● **The task**
Locate the lines where "were" occurs and copy them as they stand.

● **Listed records**
+++
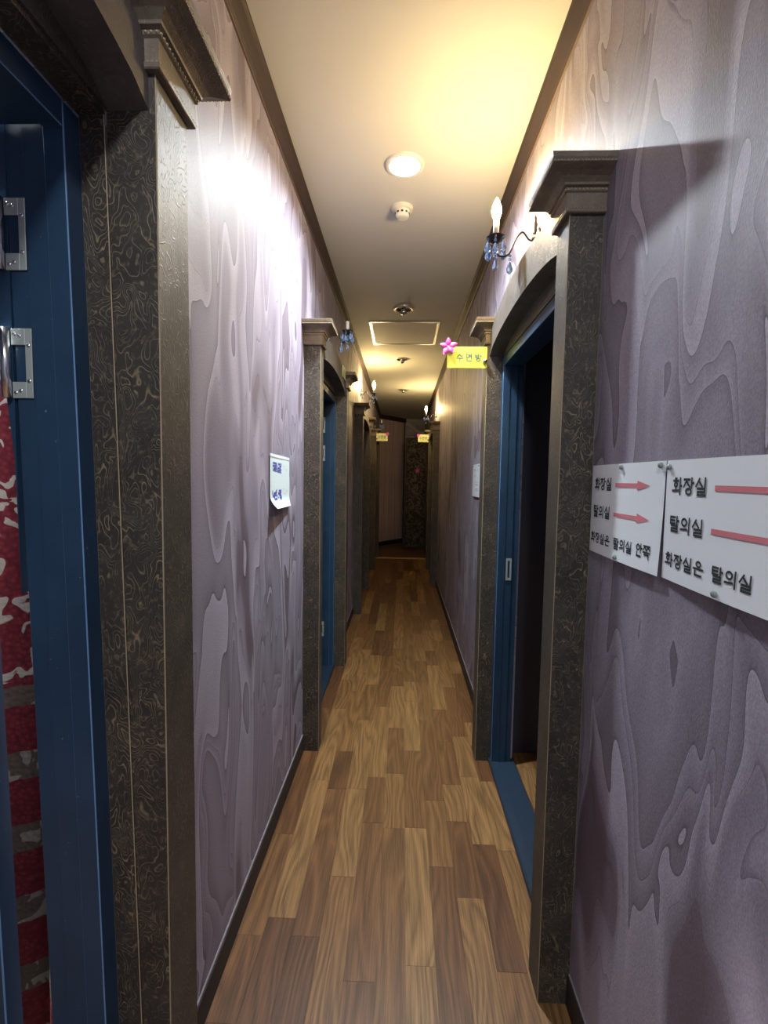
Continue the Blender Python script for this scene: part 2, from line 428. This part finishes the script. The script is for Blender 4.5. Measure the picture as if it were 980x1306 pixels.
for k, (s, xw, a, b, rc) in DOORS.items():
    o = -s
    t = thing('door_surround', (xw, (a+b)/2, 0), SUR[k], 'door surround', 'carved door surrounds along the corridor')
    PW = PWD[k]
    for ya, yb, zi in ((a-PW, a, 0), (b, b+(PW if k not in (2, 3) else .112), 1)):
        bm = bmesh.new()
        bm_box(bm, (xw, ya, 0), (xw+o*PP, yb, 2.045), 0, .0016, 1)
        for f in bm.faces:
            if abs(f.normal.x) > .9: f.material_index = 2
        obj('pilaster', bm, [M_CARV, M_WORN, M_CARVP], t)
        bm = bmesh.new(); capital_rings(bm, xw, o, ya, yb)
        cp = obj('capital', bm, M_CAP, t)
        if k <= 3:
            bm = bmesh.new(); beads(bm, xw, o, ya, yb, 2.088, .0155); beads(bm, xw, o, ya, yb, 2.1255, .0605, .0022, .0075); beads(bm, xw, o, ya, yb, 2.048, .0115, .0018, .007)
            obj('beading', bm, M_WORN, cp)
    # arched board between the pilasters
    bm = bmesh.new(); n = 24; lo = []; hi = []
    for i in range(n+1):
        u = i/n; y = a+(b-a)*u; q = 4*u*(1-u)
        lo.append((y, 1.983+.064*q**.62)); hi.append((y, 2.080+.095*q**.8))
    A = [(bm.verts.new((xw, y, z)), bm.verts.new((xw+o*.071, y, z))) for y, z in lo]
    B = [(bm.verts.new((xw, y, z)), bm.verts.new((xw+o*.071, y, z))) for y, z in hi]
    fs = []
    for i in range(n):
        fs.append(bm.faces.new((A[i][1], A[i+1][1], B[i+1][1], B[i][1])))
        fs.append(bm.faces.new((A[i][0], A[i+1][0], B[i+1][0], B[i][0])))
        fs.append(bm.faces.new((A[i][0], A[i+1][0], A[i+1][1], A[i][1])))
        fs.append(bm.faces.new((B[i][0], B[i+1][0], B[i+1][1], B[i][1])))
    for i in (0, n): fs.append(bm.faces.new((A[i][0], A[i][1], B[i][1], B[i][0])))
    bmesh.ops.recalc_face_normals(bm, faces=fs)
    obj('arch_board', bm, M_ARCH, t)
    bm = bmesh.new(); bm_box(bm, (xw, a, OPZ-.001), (xw+o*.005, b, 2.06)); obj('fascia', bm, M_CARVP, t)

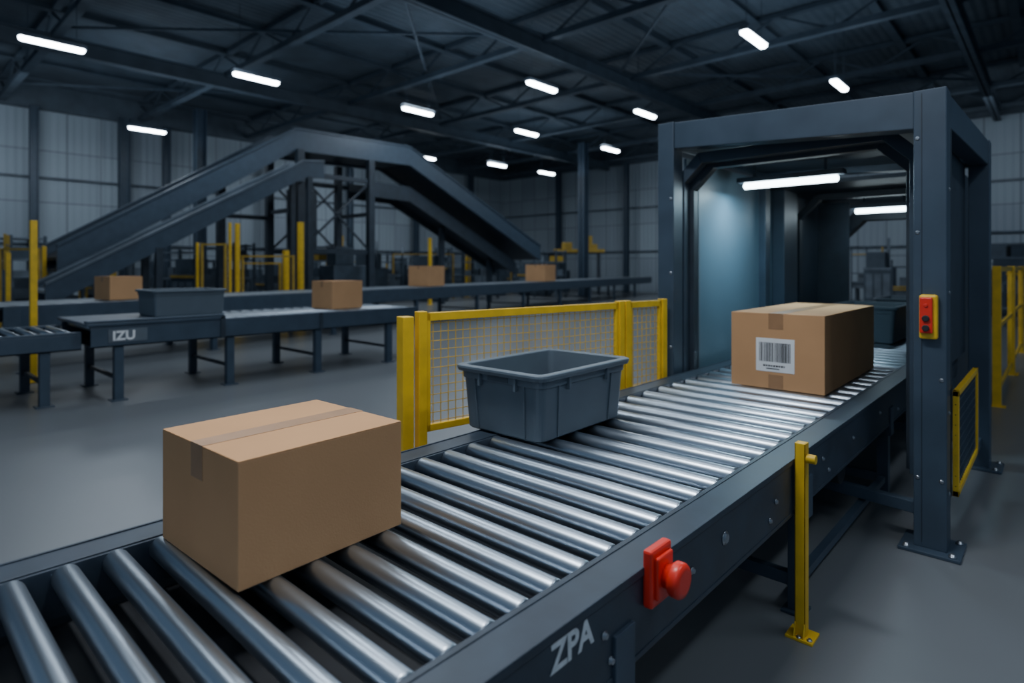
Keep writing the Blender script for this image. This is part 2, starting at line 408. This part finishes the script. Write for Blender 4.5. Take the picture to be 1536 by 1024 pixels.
for z in (2.2,1.6,1.0): bolt(G,(-2.325,4.45,z),(0,-1,0),.009,.006)
b=B(); b.hexa([(-2.30,4.46,2.605),(-.635,4.20,2.46),(-.635,4.34,2.46),(-2.30,4.60,2.605),(-2.30,4.46,2.815),(-.635,4.20,2.678),(-.635,4.34,2.678),(-2.30,4.60,2.815)]); b.obj('front_beam',NAVY,G,bevel=.006)
b=B(); b.hexa([(-.60,4.35,2.48),(-.485,4.35,2.48),(-.43,6.2,2.48),(-.55,6.2,2.48),(-.60,4.35,2.678),(-.485,4.35,2.678),(-.43,6.2,2.678),(-.55,6.2,2.678)]); b.obj('side_beam',NAVY,G,bevel=.006)
b=B(); b.bx(-2.43,-2.31,4.61,6.5,2.60,2.815); b.obj('side_beam',NAVY,G,bevel=.006)
b=B(); b.hexa([(-2.30,6.51,2.595),(-.56,6.22,2.48),(-.56,6.35,2.48),(-2.30,6.63,2.595),(-2.30,6.51,2.805),(-.56,6.22,2.678),(-.56,6.35,2.678),(-2.30,6.63,2.805)]); b.obj('rear_beam',NAVY,G,bevel=.006)
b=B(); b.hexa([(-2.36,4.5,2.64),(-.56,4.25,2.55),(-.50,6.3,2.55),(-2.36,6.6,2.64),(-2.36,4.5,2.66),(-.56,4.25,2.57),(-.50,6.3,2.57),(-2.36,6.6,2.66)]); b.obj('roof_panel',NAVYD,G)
b=B(); b.beam((-2.30,4.53,.22),(-.635,4.27,.22),.06,.07); b.obj('base_beam',NAVY,G,bevel=.003)
b=B(); b.beam((-.55,4.35,.22),(-.50,6.2,.22),.06,.07); b.obj('base_beam',NAVY,G,bevel=.003)
b=B(); b.beam((-2.3,6.57,.22),(-.56,6.28,.22),.06,.07); b.obj('base_beam',NAVY,G,bevel=.003)
def octa(y0,y1,xl,xr,zb,zt,t,ch,name,m):
    b=B()
    out=[(xl,zb),(xl,zt-ch),(xl+ch,zt),(xr-ch,zt),(xr,zt-ch),(xr,zb)]
    k=.42*t
    inn=[(xl+t,zb),(xl+t,zt-ch-k),(xl+ch+k,zt-t),(xr-ch-k,zt-t),(xr-t,zt-ch-k),(xr-t,zb)]
    for i in range(5):
        a,c2,d,e=out[i],out[i+1],inn[i+1],inn[i]
        b.hexa([(a[0],y0,a[1]),(e[0],y0,e[1]),(e[0],y1,e[1]),(a[0],y1,a[1]),(c2[0],y0,c2[1]),(d[0],y0,d[1]),(d[0],y1,d[1]),(c2[0],y1,c2[1])])
    return b.obj(name,m,G,bevel=.004)
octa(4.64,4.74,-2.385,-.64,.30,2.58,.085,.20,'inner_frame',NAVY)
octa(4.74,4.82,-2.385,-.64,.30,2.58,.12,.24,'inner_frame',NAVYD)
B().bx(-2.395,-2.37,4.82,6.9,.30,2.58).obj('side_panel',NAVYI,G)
B().bx(-2.37,-2.345,5.0,5.03,.32,2.38).obj('panel_seam',BGM,G)
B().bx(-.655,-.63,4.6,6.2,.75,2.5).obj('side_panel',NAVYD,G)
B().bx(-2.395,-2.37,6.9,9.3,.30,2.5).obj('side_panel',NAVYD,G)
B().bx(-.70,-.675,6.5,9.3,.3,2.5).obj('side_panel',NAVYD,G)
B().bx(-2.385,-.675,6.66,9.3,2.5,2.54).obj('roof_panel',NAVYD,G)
B().bx(-2.37,-2.24,6.9,7.35,.3,2.5).obj('upright',NAVY,G,bevel=.006)
octa(7.6,7.7,-2.36,-.70,.30,2.5,.07,.26,'inner_frame',NAVYD)
octa(8.95,9.2,-2.36,-.70,.30,2.42,.16,.38,'inner_frame',NAVYD)
B().bx(-2.37,-2.0,8.6,8.64,.3,2.48).obj('rear_panel',NAVYD,G)
for x in (-2.33,-.73):
    for y in (7.05,9.1): B().bx(x-.04,x+.04,y-.05,y+.05,0,.32).obj('leg',NAVY,G)
def tube(xa,xb,y,z,r=.022):
    B().bx(xa-.05,xb+.05,y-.05,y+.05,z+.03,z+.075).obj('lamp_housing',BGM,G,bevel=.004)
    B().lathe((xa,y,z),(xb,y,z),[(0,r*.6),(.01,r),(xb-xa-.01,r),(xb-xa,r*.6)],14).obj('lamp_tube',LAMP2,G)
    for x in (xa+.1,xb-.1): B().bx(x-.01,x+.01,y-.01,y+.01,z+.07,2.58 if y<7 else 2.5).obj('lamp_bracket',BGM,G)
tube(-2.18,-1.38,5.6,2.40,.030)
tube(-1.86,-1.25,8.3,2.33,.03)
b=B(); gx=-.452
y0,y1,z0,z1=4.36,5.50,.30,.92
b.bx(gx-.015,gx+.015,y0,y1,z0,z0+.034).bx(gx-.015,gx+.015,y0,y1,z1-.034,z1).bx(gx-.015,gx+.015,y0,y0+.04,z0,z1).bx(gx-.015,gx+.015,y1-.04,y1,z0,z1)
b.obj('guard_frame',YEL,G,bevel=.003,label='yellow guard frame')
b=B(); y=y0+.06
while y<y1: b.bx(gx-.003,gx+.003,y-.003,y+.003,z0,z1); y+=.06
z=z0+.06
while z<z1: b.bx(gx-.003,gx+.003,y0,y1,z-.003,z+.003); z+=.06
b.obj('guard_mesh',NAVY,G)
B().bx(-.60,-.58,4.35,6.2,.95,2.49).obj('side_panel',NAVYD,G)
B().bx(-.52,-.48,4.42,4.45,.28,2.48).obj('upright',NAVYD,G,bevel=.004)
sb=B().bx(-.602,-.513,4.145,4.19,1.235,1.49); sbo=sb.obj('control_switch',YEL,G,bevel=.012,label='red and yellow control switch box')
sub(B().bx(-.597,-.535,4.125,4.147,1.27,1.475),'switch_cover',RED,sbo,.006,G)
sub(B().lathe((-.566,4.125,1.355),(-.566,4,1.355),[(0,.018),(.012,.018),(.014,.014)],16),'push_button',INK,sbo,0,G)
sub(B().lathe((-.566,4.125,1.300),(-.566,4,1.300),[(0,.018),(.012,.018),(.014,.014)],16),'push_button',INK,sbo,0,G)
sub(B().lathe((-.566,4.125,1.43),(-.566,4,1.43),[(0,.010),(.006,.010),(.007,.008)],12),'indicator',RED,sbo,0,G)

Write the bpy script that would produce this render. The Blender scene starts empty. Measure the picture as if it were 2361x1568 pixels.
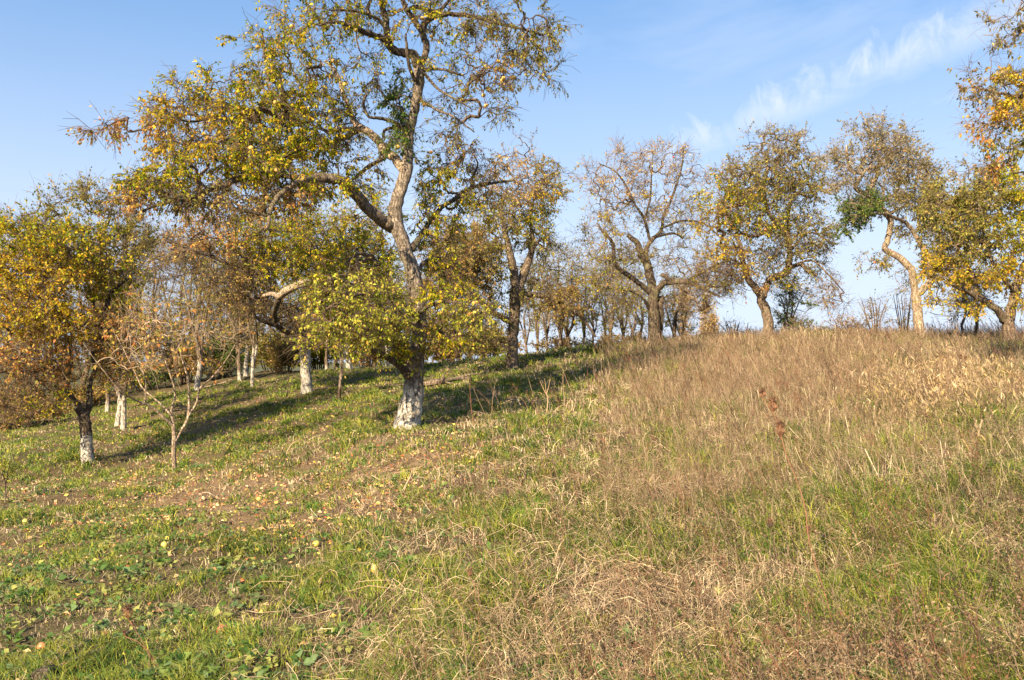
import bpy, math, random
import numpy as np
from mathutils import Vector
rng = np.random.default_rng(7)
random.seed(7)
C = bpy.context.scene.collection
scene = bpy.context.scene

# ------------------------------------------------------------------ camera, sky, sun, exposure
W, H, F, HZ, EYE = 2361.0, 1568.0, 2045.0, 830.0, 1.6      # working image frame, focal length and horizon row
cam = bpy.data.cameras.new('camera')
cam.sensor_width = 36.0
cam.lens = 36.0 * F / W
cam.shift_y = (HZ - H / 2) / W
cam.clip_end = 6000
camo = bpy.data.objects.new('camera', cam); C.objects.link(camo)
camo.location = (0, 0, EYE); camo.rotation_euler = (math.radians(90), 0, 0)
scene.camera = camo

SUN_EL = math.radians(30)
SUN_H = (0.47, 0.88)                                         # horizontal direction the light travels
SUN_ROT = math.atan2(-SUN_H[0], -SUN_H[1])
world = bpy.data.worlds.new('World'); scene.world = world
world.use_nodes = True
nt = world.node_tree; nt.nodes.clear()
def N(t, typ, **kw):
    n = t.nodes.new(typ)
    for k, v in kw.items():
        setattr(n, k, v)
    return n
def build_world(nt):
    L = nt.links.new
    out = N(nt, 'ShaderNodeOutputWorld'); bg = N(nt, 'ShaderNodeBackground'); bg.inputs[1].default_value = 0.056
    sky = N(nt, 'ShaderNodeTexSky', sky_type='NISHITA', sun_disc=False, sun_elevation=SUN_EL, sun_rotation=SUN_ROT,
            air_density=1.0, dust_density=0.6, ozone_density=1.8)
    tc = N(nt, 'ShaderNodeTexCoord')
    nv = N(nt, 'ShaderNodeVectorMath', operation='NORMALIZE'); L(tc.outputs['Generated'], nv.inputs[0])
    def math_(op, a, b=None, clamp=False):
        m = N(nt, 'ShaderNodeMath', operation=op, use_clamp=clamp)
        for i, v in enumerate((a, b)):
            if v is None: continue
            if isinstance(v, (int, float)): m.inputs[i].default_value = v
            else: L(v, m.inputs[i])
        return m.outputs[0]
    def noise(scale, sx, sy, sz, detail, rot=(0, 0, 0), dist=0.0):
        mp = N(nt, 'ShaderNodeMapping'); mp.inputs['Scale'].default_value = (sx, sy, sz); mp.inputs['Rotation'].default_value = rot
        L(nv.outputs[0], mp.inputs[0])
        n = N(nt, 'ShaderNodeTexNoise'); n.inputs['Scale'].default_value = scale; n.inputs['Detail'].default_value = detail
        n.inputs['Roughness'].default_value = .6; n.inputs['Distortion'].default_value = dist
        L(mp.outputs[0], n.inputs['Vector']); return n.outputs[0]
    def ramp(x, a, b):
        m = N(nt, 'ShaderNodeMapRange', interpolation_type='SMOOTHSTEP')
        m.inputs['From Min'].default_value = a; m.inputs['From Max'].default_value = b
        L(x, m.inputs[0]); return m.outputs[0]
    sep = N(nt, 'ShaderNodeSeparateXYZ'); L(nv.outputs[0], sep.inputs[0])
    # streak of cirrus along a great circle
    def streak(p0, p1, width, offn):
        a = Vector(((p0[0] - W / 2) / F, 1, (HZ - p0[1]) / F)); b = Vector(((p1[0] - W / 2) / F, 1, (HZ - p1[1]) / F))
        n = a.cross(b).normalized()
        d = N(nt, 'ShaderNodeVectorMath', operation='DOT_PRODUCT'); L(nv.outputs[0], d.inputs[0]); d.inputs[1].default_value = n
        wob = math_('MULTIPLY', math_('SUBTRACT', offn, .5), 0.05)
        dd = math_('ABSOLUTE', math_('ADD', d.outputs['Value'], wob))
        return math_('SUBTRACT', 1.0, ramp(dd, 0.0, width))
    n1 = noise(9, 1, 1, 1.8, 9, (0, .4, .3), .8)
    n2 = noise(3.0, 1, 1, 2.4, 5, (0, .45, 0), .3)
    n3 = noise(22, 1.6, 1, .8, 9, (0, -.7, .2), 1.0)
    side = ramp(sep.outputs[0], .06, .18)
    st = math_('MULTIPLY', streak((1560, 350), (2361, 10), .045, n3), math_('ADD', .5, math_('MULTIPLY', ramp(n3, .3, .7), .5)))
    st = math_('MULTIPLY', math_('MULTIPLY', st, side), ramp(n1, .12, .5))
    st2 = math_('MULTIPLY', streak((1560, 430), (2361, 190), .04, n1), ramp(n1, .35, .75))
    st2 = math_('MULTIPLY', st2, math_('MULTIPLY', side, .55))
    veil = math_('MULTIPLY', ramp(n2, .38, .8), .55)
    low = math_('SUBTRACT', 1.0, ramp(sep.outputs[2], -.02, .44))
    lowc = math_('MULTIPLY', low, math_('ADD', .75, math_('MULTIPLY', n2, .45)))
    tot = math_('MAXIMUM', math_('MAXIMUM', st, st2), math_('MAXIMUM', veil, lowc), True)
    tot = math_('MULTIPLY', tot, .90)
    # flat blue mixed evenly over the sky model to make it bluer
    mixa = N(nt, 'ShaderNodeMix', data_type='RGBA'); mixa.inputs[0].default_value = .42
    L(sky.outputs[0], mixa.inputs[6]); mixa.inputs[7].default_value = (1.75, 4.1, 8.2, 1)
    mix = N(nt, 'ShaderNodeMix', data_type='RGBA')
    L(tot, mix.inputs[0]); L(mixa.outputs[2], mix.inputs[6]); mix.inputs[7].default_value = (5.6, 6.3, 7.6, 1)
    L(mix.outputs[2], bg.inputs[0]); L(bg.outputs[0], out.inputs[0])
build_world(nt)

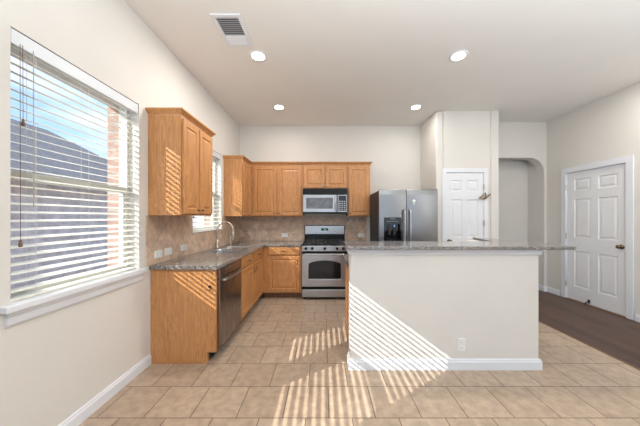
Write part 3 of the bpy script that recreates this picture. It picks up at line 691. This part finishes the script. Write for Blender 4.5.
+++
● **Finished task**
Continue the Blender Python script for this scene: part 2, from line 428. This part finishes the script. The script is for Blender 4.5. Measure the picture as if it were 980x1306 pixels.
Write the bpy script that would produce this render. The Blender scene starts empty. Measure the picture as if it were 2361x1568 pixels.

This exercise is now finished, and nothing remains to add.